I have not the vocabulary to talk about ice.
Snow seems a gift. We seek a 'higher' power, we look up for hope, to the sky, the heavens, which hold that which gives us life, be it deity or the sun. That above gives snow as a gift. It comes quiet and soft, and for a little while brings with it the greater gift of newness. Of cleanliness. For a little while, all the traces of your passing are hidden. You can pretend that you, too, are fresh and original. For the soul that has not lived with snow, snow is the closest we will ever come to magic.

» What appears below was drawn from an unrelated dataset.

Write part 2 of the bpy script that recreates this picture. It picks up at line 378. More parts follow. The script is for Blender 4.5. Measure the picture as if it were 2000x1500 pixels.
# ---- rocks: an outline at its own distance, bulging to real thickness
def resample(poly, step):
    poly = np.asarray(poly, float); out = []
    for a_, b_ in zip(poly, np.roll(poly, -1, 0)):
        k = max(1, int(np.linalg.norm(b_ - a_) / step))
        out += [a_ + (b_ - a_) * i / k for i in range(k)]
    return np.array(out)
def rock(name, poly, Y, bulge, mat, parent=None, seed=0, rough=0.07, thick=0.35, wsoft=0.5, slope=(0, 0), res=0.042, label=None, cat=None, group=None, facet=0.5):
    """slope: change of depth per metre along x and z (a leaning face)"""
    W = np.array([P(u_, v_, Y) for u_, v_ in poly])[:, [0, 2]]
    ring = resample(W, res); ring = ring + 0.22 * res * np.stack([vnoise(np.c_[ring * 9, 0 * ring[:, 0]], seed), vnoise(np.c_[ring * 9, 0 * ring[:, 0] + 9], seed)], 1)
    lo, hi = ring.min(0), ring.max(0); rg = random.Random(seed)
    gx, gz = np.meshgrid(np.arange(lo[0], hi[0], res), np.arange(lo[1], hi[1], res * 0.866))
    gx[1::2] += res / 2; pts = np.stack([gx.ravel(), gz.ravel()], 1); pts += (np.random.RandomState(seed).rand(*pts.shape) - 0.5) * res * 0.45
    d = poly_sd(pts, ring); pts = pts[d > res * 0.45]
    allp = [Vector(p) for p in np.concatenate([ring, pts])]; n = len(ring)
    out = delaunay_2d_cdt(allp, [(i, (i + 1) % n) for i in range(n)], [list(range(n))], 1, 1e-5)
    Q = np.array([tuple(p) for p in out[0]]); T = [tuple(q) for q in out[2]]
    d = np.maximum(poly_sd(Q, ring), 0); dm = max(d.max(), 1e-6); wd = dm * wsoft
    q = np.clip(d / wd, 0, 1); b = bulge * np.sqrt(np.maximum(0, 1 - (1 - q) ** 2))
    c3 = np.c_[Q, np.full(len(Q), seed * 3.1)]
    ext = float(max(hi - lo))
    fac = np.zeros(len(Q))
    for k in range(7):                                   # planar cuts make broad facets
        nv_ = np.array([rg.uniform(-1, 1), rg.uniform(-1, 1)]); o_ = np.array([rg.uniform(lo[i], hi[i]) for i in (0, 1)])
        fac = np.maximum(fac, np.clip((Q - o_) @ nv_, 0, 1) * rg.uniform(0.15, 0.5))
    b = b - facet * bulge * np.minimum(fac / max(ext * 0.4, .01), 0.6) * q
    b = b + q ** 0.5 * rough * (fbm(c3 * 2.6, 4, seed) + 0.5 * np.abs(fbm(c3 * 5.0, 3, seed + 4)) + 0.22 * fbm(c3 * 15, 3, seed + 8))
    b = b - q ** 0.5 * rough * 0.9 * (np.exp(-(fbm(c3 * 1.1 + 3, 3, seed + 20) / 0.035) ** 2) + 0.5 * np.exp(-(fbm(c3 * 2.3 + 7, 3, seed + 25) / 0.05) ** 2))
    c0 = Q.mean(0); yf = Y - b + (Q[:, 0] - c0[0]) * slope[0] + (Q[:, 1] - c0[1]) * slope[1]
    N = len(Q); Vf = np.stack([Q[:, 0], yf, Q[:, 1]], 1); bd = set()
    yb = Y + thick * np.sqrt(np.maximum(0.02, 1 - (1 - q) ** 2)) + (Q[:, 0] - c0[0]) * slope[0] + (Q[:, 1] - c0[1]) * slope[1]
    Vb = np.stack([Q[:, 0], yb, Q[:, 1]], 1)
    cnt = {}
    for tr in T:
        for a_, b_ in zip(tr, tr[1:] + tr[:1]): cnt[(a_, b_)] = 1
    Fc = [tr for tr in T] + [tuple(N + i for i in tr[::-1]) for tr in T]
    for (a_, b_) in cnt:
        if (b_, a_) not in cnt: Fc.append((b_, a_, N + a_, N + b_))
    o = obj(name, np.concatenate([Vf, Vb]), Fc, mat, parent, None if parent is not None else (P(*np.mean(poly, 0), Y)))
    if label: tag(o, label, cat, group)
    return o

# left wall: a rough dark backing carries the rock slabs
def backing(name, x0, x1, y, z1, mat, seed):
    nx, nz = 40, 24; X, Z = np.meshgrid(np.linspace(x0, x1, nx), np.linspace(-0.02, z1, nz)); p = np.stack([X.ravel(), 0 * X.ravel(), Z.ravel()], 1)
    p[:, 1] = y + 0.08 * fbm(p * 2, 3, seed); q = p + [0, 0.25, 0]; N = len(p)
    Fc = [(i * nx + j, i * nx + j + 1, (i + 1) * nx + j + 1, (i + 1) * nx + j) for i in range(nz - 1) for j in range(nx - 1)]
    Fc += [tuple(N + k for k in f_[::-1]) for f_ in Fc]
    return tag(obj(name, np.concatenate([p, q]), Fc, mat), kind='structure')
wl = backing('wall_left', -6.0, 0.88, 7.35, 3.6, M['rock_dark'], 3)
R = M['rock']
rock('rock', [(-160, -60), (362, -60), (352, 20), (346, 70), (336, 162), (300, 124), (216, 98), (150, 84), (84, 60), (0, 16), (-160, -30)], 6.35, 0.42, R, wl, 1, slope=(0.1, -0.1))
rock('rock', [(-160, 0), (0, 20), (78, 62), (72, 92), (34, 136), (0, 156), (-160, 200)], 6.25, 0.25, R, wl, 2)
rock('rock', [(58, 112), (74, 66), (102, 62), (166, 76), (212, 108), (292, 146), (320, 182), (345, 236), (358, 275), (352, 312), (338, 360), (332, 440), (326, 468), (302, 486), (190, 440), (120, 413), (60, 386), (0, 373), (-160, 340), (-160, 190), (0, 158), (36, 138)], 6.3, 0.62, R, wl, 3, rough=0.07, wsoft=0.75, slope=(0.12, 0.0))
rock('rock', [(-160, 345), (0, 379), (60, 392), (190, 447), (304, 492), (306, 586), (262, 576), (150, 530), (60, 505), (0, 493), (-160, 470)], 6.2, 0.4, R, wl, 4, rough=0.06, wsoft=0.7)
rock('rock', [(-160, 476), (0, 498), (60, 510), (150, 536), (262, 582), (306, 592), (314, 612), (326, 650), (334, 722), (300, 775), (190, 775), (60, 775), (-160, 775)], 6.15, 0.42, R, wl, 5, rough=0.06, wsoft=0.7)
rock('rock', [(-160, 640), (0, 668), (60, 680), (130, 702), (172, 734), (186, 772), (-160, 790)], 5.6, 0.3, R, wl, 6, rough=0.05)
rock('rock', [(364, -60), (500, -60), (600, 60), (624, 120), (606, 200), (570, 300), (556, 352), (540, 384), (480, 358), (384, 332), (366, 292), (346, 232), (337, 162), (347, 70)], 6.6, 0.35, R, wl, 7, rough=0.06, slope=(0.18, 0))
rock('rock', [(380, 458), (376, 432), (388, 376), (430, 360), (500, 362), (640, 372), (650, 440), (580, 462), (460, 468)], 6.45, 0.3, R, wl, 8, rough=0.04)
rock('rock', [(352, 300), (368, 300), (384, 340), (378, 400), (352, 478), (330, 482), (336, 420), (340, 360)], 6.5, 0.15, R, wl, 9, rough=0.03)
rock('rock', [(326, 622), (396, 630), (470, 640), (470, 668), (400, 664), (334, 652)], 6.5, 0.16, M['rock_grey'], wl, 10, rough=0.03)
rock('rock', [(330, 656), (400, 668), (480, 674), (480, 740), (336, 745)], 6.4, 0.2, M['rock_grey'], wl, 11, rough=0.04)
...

Ice is not magic. Ice is not kind. It hides nothing. The frost grows imperceptibly slow. You cannot watch it advance. Frost defines the liminal, highlighting the borders of all things and in doing so reminding you of the presence of the garbage littering the streets that you had long ago stopped seeing. Gum long bonded with the pavement is made a doily, the eternal pothole puddle a post-modern resin work examining the strata of urban filth. The streets themselves now capture and exhibit all evidence of your wake; the roads hold tyre marks, the footpaths keep your footprints. Still the air is full of water, and what you breathe is razors. All those puddles that never cleared congeal into sharp clots, then films and sheafs crystal papers. You step on each puddle cautiously. Most are solid now, and give you nothing, not even friction. Some yet remain with a belly of water, or air, and those you stomp on with glee. Something about that crackle and crunch of ice underfoot. Something so satisfying in that crisp sound, that crisp give.
I cannot talk about ice. I cannot talk about myself.